Security analysts say the vital backstory to this emergency burst of military modernisation is the Russian Army’s dismal performance in its August war with Georgia. That perception may come as a surprise to the outside world, which appeared shocked at how rapidly the “US-trained” Georgian army was smashed by what looked like a Soviet-style armoured juggernaut.

But Russian military experts are still shaking their heads in dismay over a catalogue of shortcomings, breakdowns and outright failures that dogged the Vladikavkaz-based 58th Army’s thrust into Georgia, aimed at blunting a Georgian military assault against the breakaway republic of South Ossetia.

“We were not nearly as ready as we should have been. Our army’s delays gave the Georgians 20 hours to destroy South Ossetia,” says Andrei Klimov, vice chairman of the Russian State Duma’s international affairs committee.
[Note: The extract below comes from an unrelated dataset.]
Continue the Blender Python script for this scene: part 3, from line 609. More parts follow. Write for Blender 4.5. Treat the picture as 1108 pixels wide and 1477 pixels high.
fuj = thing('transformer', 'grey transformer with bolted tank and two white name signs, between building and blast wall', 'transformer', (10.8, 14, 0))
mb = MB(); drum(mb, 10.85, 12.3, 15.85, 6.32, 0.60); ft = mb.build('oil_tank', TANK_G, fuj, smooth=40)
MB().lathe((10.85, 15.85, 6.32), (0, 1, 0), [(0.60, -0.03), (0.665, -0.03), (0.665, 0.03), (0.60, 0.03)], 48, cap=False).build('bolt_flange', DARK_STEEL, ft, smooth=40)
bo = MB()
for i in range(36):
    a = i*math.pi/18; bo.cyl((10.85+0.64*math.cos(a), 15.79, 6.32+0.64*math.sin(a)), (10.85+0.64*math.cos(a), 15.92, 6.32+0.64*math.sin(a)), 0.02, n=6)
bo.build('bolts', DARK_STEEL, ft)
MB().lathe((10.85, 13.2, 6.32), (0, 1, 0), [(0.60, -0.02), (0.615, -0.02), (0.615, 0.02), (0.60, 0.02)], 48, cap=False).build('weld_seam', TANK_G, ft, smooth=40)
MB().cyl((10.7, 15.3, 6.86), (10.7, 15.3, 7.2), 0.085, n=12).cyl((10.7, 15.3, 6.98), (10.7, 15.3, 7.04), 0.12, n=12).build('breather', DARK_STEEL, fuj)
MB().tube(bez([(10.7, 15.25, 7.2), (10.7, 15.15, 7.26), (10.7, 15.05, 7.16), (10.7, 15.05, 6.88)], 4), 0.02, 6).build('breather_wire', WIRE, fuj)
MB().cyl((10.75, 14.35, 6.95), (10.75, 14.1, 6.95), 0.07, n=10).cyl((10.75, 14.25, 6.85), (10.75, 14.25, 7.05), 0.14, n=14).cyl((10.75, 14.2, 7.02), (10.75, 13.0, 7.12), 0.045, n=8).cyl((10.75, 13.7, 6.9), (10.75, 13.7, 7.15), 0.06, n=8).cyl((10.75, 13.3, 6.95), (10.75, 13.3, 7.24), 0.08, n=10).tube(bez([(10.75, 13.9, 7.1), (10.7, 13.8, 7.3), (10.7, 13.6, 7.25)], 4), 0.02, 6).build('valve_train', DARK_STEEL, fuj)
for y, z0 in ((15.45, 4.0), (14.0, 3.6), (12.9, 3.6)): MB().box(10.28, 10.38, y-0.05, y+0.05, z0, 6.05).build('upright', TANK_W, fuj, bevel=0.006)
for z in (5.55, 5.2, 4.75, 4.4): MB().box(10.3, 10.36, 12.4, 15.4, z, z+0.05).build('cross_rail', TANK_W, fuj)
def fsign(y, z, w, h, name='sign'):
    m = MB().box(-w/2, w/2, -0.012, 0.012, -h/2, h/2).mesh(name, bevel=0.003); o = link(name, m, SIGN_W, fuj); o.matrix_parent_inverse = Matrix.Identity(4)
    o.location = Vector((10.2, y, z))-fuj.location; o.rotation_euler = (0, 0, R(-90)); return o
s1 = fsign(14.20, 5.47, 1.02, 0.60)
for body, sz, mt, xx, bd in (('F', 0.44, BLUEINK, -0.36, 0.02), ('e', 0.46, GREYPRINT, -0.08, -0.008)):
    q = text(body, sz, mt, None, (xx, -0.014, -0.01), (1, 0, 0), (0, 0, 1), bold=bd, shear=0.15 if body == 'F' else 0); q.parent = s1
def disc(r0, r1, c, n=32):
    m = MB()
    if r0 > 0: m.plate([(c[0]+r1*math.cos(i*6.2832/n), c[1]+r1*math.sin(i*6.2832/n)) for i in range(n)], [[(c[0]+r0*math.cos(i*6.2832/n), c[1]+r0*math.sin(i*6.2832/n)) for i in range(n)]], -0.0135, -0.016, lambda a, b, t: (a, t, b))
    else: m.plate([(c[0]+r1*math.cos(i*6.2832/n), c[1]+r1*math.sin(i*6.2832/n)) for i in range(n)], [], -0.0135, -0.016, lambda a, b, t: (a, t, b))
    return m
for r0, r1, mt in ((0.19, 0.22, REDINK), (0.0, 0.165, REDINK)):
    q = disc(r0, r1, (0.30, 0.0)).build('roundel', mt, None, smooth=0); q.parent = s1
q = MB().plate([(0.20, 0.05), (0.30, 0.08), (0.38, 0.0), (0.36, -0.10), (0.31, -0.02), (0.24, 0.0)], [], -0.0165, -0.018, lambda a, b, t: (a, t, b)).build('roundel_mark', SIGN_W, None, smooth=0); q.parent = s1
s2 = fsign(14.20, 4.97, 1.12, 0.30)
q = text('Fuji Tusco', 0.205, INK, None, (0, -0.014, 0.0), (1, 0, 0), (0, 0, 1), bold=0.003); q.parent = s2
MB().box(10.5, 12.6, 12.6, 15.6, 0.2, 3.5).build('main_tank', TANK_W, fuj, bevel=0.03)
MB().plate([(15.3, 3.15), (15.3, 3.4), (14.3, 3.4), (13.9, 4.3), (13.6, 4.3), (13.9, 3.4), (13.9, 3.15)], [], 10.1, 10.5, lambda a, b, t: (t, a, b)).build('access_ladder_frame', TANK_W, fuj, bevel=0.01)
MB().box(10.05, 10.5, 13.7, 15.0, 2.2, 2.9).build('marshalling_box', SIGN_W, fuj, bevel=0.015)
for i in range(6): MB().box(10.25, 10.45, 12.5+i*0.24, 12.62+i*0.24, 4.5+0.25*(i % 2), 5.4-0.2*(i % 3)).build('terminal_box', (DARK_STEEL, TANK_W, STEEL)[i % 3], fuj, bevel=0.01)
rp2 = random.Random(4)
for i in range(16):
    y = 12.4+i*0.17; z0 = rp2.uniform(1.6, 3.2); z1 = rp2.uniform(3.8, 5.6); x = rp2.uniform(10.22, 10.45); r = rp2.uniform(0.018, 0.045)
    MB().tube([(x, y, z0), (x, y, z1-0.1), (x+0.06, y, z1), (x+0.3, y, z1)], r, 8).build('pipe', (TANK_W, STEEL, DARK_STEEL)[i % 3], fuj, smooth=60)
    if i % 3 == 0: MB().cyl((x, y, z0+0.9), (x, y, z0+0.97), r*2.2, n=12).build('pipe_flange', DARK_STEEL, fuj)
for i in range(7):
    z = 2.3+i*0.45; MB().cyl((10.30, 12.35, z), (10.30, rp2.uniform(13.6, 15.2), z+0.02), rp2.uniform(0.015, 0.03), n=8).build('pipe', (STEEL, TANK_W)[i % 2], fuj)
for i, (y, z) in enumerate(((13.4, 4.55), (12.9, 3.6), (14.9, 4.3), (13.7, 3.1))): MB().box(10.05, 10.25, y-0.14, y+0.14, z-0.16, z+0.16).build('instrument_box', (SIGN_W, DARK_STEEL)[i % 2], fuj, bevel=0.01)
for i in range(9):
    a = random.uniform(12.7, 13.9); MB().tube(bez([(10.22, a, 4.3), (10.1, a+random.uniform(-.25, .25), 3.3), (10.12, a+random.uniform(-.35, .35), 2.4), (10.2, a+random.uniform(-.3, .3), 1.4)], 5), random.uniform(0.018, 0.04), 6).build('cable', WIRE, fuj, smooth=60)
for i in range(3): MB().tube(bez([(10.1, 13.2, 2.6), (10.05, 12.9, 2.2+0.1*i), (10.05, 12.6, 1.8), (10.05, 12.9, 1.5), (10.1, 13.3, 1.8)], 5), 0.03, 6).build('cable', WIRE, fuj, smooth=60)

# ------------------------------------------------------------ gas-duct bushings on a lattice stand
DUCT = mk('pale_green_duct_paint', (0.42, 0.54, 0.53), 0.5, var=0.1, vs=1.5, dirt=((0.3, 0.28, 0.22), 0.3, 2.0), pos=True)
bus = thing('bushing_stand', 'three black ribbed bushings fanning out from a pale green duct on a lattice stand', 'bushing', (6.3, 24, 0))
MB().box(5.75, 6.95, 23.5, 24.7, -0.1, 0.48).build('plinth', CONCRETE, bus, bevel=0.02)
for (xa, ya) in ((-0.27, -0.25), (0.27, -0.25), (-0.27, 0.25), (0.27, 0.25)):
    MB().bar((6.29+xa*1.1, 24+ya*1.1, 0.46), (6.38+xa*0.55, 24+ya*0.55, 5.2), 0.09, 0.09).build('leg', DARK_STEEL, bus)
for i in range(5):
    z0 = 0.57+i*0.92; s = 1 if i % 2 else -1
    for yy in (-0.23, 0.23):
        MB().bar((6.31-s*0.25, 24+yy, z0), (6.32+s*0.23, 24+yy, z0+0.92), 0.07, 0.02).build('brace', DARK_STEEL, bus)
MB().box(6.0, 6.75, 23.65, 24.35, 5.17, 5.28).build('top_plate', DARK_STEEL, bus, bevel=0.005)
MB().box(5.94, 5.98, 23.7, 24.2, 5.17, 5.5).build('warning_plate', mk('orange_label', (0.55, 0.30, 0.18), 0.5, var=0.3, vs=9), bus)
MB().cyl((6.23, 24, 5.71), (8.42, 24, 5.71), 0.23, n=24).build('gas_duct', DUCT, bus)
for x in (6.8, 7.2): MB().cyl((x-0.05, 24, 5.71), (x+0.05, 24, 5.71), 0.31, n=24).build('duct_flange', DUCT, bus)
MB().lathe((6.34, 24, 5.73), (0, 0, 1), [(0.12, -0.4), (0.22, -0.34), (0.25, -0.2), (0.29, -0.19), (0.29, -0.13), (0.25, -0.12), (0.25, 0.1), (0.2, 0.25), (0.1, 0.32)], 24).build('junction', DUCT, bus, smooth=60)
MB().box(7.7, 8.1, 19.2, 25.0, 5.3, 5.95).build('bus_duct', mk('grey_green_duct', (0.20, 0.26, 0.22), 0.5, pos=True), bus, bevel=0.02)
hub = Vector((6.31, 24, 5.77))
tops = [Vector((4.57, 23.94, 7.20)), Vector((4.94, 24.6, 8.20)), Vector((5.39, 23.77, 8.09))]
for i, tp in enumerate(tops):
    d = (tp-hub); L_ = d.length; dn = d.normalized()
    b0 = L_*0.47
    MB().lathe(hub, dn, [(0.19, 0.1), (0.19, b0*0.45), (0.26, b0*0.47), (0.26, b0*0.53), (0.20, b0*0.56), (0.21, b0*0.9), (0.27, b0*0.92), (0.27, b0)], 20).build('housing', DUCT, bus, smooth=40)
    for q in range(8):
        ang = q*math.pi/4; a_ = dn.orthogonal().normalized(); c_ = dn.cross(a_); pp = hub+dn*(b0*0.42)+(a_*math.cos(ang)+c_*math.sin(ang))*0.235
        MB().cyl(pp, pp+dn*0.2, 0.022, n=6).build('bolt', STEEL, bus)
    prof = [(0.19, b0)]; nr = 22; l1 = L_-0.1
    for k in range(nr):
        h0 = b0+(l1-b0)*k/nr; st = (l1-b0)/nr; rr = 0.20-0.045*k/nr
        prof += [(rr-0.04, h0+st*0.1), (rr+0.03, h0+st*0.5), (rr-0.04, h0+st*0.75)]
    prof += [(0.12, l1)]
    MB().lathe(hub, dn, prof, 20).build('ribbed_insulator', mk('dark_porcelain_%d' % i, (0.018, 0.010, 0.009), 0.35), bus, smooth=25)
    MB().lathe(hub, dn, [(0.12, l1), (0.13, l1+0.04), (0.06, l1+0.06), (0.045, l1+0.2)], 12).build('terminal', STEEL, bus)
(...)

In addition to being slow to mobilise, the Russian force lacked even basic intelligence regarding Georgian artillery positions and troop deployments, which led several of its leading units to fall into costly ambushes. In one case, the 58th Army’s senior commander, General Anatoly Khrulyev, was badly wounded and had to be evacuated.

In a desperate effort to get information, the Russians sent a specially-equipped Tupolev Tu-22M Backfire bomber over the battlefield — and it got shot down. In all, Russia lost 4 planes, including three Sukhoi Su-25 ground attack fighters to unexpectedly effective Georgian air defences.

Some Russian commanders have reported using cell phones to communicate with their units, because their own radios proved useless. None of the tanks deployed by the Russian army had night sights for their guns, and the reactive armour that was supposed to protect them from Georgian anti-tank weapons did not work in many cases, experts say.

“Everyone is calling it a great victory for Russia, but actually it was an urgent wake-up call,” says one expert. “The Russian military needs to join the 21st century as quickly as possible.”